United States President Donald Trump placed personal political interests “above national interests”, said the panel leading the impeachment inquiry in its report to House lawmakers. The Trump-Ukraine Impeachment Inquiry Report was made public on Tuesday by the House Permanent Select Committee on Intelligence.

The impeachment inquiry focuses on a July 25 phone conversation between the US president and Ukrainian President Volodymyr Zelensky. Trump had asked his Ukrainian counterpart to investigate Joe Biden, who is in the running to be a Democratic candidate in the presidential elections slated for next year. Trump also asked for Biden’s son Hunter Biden, who had served as a director for Ukrainian energy company Burisma, to be investigated.

According to the report, Trump tried to “solicit foreign interference” from Ukraine to help his 2020 re-election bid. “President Trump’s scheme subverted US foreign policy toward Ukraine and undermined our national security in favour of two politically-motivated investigations that would help his presidential re-election campaign,” it said. The 300-page report added that the evidence of misconduct was overwhelming “and so too is the evidence of his obstruction of Congress”.

Trump has denied any wrongdoing and has called the inquiry a witch-hunt.
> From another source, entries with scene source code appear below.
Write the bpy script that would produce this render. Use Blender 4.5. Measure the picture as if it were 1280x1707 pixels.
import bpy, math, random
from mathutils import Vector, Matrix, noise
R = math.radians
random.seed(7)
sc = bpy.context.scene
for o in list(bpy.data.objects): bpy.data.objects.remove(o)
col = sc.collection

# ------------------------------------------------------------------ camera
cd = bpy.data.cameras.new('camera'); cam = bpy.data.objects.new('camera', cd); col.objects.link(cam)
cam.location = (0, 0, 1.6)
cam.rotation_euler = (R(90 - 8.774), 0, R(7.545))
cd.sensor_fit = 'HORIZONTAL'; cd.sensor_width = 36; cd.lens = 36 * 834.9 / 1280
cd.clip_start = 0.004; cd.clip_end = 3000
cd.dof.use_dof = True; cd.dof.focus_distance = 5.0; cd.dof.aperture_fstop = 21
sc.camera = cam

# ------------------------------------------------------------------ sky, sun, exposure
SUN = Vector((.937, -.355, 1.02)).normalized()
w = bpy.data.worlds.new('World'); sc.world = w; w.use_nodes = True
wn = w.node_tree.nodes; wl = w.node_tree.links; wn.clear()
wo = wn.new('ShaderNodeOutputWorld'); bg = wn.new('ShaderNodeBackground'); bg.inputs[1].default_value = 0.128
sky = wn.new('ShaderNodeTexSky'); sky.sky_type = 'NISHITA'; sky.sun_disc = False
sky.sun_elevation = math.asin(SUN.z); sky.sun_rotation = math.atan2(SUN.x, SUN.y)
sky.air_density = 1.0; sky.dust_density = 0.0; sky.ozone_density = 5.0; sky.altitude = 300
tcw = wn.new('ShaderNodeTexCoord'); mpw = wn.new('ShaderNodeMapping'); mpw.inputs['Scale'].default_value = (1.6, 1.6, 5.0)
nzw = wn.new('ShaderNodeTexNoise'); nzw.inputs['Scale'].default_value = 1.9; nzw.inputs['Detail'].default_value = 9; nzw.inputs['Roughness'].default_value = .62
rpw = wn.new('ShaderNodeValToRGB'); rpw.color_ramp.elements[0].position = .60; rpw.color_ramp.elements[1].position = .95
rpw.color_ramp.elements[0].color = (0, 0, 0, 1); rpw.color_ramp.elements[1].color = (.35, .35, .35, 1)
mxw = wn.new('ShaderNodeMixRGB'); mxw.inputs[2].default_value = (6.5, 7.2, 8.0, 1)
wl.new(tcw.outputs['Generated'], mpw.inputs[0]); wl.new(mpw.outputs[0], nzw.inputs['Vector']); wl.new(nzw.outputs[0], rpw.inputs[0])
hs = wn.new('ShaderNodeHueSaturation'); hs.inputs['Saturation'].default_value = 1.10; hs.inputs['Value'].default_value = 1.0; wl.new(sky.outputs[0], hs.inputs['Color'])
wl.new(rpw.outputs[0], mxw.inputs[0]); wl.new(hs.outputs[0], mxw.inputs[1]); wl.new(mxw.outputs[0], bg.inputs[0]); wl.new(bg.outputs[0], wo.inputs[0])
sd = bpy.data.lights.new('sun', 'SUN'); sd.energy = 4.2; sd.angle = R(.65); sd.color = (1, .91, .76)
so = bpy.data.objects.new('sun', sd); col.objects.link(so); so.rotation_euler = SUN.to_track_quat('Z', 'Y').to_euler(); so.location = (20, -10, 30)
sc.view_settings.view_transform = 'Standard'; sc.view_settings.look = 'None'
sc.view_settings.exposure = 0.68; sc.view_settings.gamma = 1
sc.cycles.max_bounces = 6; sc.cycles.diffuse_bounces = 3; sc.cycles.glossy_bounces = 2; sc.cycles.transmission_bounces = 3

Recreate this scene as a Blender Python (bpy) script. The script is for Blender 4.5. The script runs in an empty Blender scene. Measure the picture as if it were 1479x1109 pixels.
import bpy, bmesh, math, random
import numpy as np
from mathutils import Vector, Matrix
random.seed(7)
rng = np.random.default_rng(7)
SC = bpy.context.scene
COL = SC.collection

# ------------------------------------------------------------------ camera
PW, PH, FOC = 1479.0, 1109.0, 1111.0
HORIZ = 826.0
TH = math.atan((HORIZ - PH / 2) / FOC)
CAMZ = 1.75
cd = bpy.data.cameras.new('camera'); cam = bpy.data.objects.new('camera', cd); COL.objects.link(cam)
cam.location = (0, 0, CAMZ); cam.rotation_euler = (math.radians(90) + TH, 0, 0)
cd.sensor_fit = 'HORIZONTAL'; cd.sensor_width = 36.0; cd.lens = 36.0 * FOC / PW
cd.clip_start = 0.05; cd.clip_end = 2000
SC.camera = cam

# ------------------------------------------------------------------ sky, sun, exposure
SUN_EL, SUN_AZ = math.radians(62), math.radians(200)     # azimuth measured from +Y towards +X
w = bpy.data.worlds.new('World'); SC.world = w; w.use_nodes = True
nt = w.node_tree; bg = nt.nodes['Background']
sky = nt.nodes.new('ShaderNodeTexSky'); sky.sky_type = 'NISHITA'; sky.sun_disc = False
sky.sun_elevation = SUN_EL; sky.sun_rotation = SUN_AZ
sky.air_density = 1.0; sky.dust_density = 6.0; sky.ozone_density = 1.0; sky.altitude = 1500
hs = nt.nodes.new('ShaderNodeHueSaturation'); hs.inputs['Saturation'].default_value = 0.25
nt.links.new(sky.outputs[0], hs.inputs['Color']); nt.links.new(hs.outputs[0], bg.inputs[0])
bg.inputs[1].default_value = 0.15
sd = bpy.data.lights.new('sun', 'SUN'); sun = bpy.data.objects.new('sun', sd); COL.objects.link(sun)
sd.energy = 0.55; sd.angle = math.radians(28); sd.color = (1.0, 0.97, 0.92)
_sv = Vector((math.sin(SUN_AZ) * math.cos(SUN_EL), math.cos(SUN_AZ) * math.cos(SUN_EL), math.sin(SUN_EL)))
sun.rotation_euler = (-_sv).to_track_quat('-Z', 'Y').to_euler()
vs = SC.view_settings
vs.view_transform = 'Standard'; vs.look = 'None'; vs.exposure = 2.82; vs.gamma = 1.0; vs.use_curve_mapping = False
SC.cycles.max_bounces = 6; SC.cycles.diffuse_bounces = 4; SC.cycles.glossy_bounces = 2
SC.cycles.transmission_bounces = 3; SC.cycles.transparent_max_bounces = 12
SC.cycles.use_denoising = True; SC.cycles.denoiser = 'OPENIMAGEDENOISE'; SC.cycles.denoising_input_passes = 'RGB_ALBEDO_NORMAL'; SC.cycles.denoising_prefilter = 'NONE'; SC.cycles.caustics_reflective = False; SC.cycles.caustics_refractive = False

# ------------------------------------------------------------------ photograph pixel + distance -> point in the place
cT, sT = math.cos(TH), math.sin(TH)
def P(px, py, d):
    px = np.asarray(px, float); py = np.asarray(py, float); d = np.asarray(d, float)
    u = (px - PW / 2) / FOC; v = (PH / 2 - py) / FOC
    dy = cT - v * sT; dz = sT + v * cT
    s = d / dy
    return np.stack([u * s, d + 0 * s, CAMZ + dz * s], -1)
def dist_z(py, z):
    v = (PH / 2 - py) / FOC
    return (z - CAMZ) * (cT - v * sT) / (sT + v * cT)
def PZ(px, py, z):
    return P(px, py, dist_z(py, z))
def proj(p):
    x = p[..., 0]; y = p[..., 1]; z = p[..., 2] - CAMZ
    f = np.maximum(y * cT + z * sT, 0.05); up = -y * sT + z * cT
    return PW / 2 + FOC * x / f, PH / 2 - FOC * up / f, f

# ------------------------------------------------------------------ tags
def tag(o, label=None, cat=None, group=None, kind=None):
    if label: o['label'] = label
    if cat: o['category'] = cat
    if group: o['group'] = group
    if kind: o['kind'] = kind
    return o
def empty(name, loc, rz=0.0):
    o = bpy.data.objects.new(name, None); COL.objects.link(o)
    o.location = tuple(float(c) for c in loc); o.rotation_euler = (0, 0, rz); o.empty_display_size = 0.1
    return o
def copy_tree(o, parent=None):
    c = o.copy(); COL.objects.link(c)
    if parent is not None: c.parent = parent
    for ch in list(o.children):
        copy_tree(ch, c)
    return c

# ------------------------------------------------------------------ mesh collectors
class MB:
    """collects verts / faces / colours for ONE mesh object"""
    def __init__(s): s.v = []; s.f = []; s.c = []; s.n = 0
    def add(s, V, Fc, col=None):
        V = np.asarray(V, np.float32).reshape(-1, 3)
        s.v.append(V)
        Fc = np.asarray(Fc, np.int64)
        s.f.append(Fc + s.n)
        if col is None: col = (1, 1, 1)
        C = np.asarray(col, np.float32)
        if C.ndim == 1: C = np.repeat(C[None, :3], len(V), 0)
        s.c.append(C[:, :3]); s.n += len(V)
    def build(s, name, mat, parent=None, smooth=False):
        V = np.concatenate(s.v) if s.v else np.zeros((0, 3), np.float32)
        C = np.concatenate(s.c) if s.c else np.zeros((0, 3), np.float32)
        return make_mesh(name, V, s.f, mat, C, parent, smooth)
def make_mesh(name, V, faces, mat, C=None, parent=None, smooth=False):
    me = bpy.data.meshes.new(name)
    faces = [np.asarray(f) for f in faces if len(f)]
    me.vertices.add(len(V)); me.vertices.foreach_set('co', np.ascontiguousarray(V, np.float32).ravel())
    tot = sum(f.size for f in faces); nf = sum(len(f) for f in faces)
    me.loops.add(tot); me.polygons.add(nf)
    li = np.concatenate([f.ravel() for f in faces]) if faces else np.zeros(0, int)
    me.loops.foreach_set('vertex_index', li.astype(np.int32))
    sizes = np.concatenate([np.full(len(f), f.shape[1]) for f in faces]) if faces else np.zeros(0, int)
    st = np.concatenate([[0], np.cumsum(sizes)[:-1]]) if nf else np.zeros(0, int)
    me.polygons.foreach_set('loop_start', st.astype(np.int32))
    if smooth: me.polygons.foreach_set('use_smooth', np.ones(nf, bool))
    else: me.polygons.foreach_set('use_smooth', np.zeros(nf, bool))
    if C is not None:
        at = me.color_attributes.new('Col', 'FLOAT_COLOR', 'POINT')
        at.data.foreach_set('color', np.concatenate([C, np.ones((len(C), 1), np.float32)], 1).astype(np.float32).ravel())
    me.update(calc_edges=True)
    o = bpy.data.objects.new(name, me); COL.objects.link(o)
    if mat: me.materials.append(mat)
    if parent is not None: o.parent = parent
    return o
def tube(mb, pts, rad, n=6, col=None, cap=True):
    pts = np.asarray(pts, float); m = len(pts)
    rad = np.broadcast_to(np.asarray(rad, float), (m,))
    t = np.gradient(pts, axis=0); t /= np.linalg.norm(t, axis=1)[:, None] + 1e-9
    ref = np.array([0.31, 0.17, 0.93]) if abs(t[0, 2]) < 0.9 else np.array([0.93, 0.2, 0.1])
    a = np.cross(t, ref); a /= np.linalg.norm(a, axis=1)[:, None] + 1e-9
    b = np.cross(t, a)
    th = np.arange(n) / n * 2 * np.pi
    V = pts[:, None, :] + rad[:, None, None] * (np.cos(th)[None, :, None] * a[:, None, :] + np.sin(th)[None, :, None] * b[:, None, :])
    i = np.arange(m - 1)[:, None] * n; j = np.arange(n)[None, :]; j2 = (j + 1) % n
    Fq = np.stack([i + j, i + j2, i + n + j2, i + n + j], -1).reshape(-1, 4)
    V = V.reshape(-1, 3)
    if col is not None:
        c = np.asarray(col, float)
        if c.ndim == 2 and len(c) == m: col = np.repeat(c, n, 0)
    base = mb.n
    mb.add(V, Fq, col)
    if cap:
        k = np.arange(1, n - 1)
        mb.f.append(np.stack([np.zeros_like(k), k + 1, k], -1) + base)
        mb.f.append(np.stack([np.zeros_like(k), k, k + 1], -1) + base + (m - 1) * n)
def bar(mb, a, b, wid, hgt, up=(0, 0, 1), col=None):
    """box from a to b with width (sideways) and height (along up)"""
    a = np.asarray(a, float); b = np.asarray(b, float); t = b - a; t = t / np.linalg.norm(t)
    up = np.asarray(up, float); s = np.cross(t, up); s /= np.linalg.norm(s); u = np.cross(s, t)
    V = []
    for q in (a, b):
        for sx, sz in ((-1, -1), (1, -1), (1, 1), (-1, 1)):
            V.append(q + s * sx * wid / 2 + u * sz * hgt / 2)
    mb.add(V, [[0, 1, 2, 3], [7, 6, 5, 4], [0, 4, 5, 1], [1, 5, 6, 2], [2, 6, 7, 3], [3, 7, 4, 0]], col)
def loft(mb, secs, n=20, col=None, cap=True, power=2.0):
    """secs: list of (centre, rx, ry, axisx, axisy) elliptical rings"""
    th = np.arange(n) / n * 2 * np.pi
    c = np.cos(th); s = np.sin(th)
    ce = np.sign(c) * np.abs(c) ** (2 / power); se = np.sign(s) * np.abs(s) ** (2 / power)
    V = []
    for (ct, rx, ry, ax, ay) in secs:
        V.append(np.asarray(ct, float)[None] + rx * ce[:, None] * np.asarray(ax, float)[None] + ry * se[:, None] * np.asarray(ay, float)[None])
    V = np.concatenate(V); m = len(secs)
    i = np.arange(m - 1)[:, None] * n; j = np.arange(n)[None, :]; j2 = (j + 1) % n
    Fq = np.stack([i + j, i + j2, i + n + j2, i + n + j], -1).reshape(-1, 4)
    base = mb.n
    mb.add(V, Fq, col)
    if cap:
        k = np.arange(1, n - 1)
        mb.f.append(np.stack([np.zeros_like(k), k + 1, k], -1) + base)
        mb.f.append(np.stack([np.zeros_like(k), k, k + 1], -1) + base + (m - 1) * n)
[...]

Before the draft report was released, the president called the Democrat-led investigation “very unpatriotic”. White House Press Secretary Stephanie Grisham claimed the Democrats “utterly failed to produce any evidence of wrongdoing”, reported BBC. “It reflects nothing more than their frustrations,” she added.

The intelligence committee voted 13 to 9 along party lines to approve the report and send it to the House Judiciary Committee.

The judiciary panel will on Wednesday hold a hearing to examine the evidence report and further proceedings to consider formal articles of impeachment. The White House has refused to participate in the hearings, claiming there was no “semblance of a fair process”.